Кураторы вслед за своим героем отказались говорить о его анкете, сосредоточившись на смыслах его движения по жизни и, конечно, на стихах. На выставку мы входим буквально сквозь строки Фета: с черных стен небольшого первого зала на нас сквозь прорезанные трафареты проецируются «Шепот, робкое дыханье…», «На заре ты ее не буди» и другая лирика.

На месте рождения поэта сейчас детский лагерь в чистом поле (фото пейзажа есть в инсталляции) – а во втором зале выставки можно… сыграть в кубики наподобие тех, в которые Афанасий играл в детстве. Видимо, с его происхождением действительно было что-то не так: в 14 лет Шеншин-младший стал Фетом, лишился потомственного дворянства и с тех пор задался целью выслужить его. И вот на стеллажах – кубы-сюжеты жизни юноши, поступившего в университет, а потом начавшего писать стихи и служить в полку, двигаясь к своей цели. На плоскости одного куба – Тургенев, взявшийся его опекать и редактировать (не вполне удачно: Фет потом недоумевал, зачем слова «Ты руку подаешь, сказавши: до свиданья!» тот поменял на «Ты предаешься вся для страстного лобзанья»), на другой стороне – виды Санкт-Петербурга, где вышел этот сборник, на третьей – портрет Гете, которого Фет тогда переводил. Рядом с кубами – книги, иллюстрирующие «кубические» сюжеты: переводы Вергилия, Плавта, Овидия, собственные фетовские «»Вечерние огни» с посвящением его старшему товарищу Якову Полонскому, и еще тома, тома….

«По твоим стихам невозможно написать твоей биографии», - как-то написал Полонский Фету, приобретшему на приданое жены 200 десятин земли, запустившему конный завод, державшему коров, разводившему пчел, рыбу... А Толстой однажды на обороте присланного ему свеженаписанного шедевра "Ласточки" («Природы праздный соглядатай…») прочел предложение поэта «попридержать пенькУ, которая скоро в Москве вздорожает». Мы в зале, который кураторы назвали «Поэзия документа», рассматриваем составленные и подписанные рукой лирика судебные решения – в 1867 году Афанасий Фет был избран мировым судьёй по Мценскому уезду. И вот папки с делами – «О взыскании крестьянином Кондрашовым 12 рублей со священника Дмитрия Попова», «О взыскании управляющим г. Гринберг с крестьян 145 рублей за невыход 400 баб на работу»: РГБ предоставила для выставки лишь несколько дел судьи Фета из десятков хранящихся. Задуманная карьера должна была продвигаться.

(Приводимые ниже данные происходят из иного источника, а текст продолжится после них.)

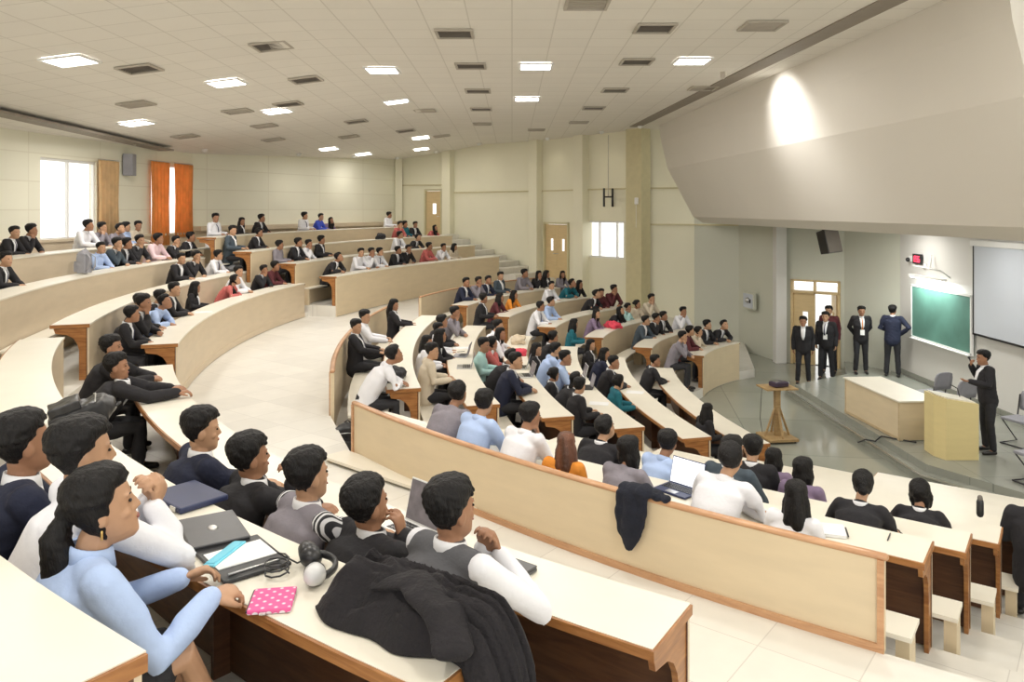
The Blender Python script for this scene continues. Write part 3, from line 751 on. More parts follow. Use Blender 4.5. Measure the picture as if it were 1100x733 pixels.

Знак мирового судьи на цепи, камергерский ключ с бантом, вицмундир камергера, заслуженный Фетом, уже возвратившем себе к тому времени статус столбового дворянина и отцовскую фамилию – на выставке можно посмотреть на итоги его работы. В этом зале, с пола до потолка заполненном подробностями из жизни поэта – от портретов его знаменитых коллег от Григоровича до Погодина, до старинной фарфоровой трубки, – нет личных вещей, которых не сохранилось в принципе. Но зато тут живет одно из воплощений его лирики, Мария Лазич, в которую был влюблен молодой офицер. Они расстались, а вскоре Мария погибла из-за нелепой случайности: вспыхнуло платье. От нее не осталось изображений, но художники выставки создали образ Марии – фрагмент ткани, похожий на платье, над ним взлетела синяя косынка. Как та душа, которой, по Фету, «отрадно взлетать над землей и одной к небесам приближаться».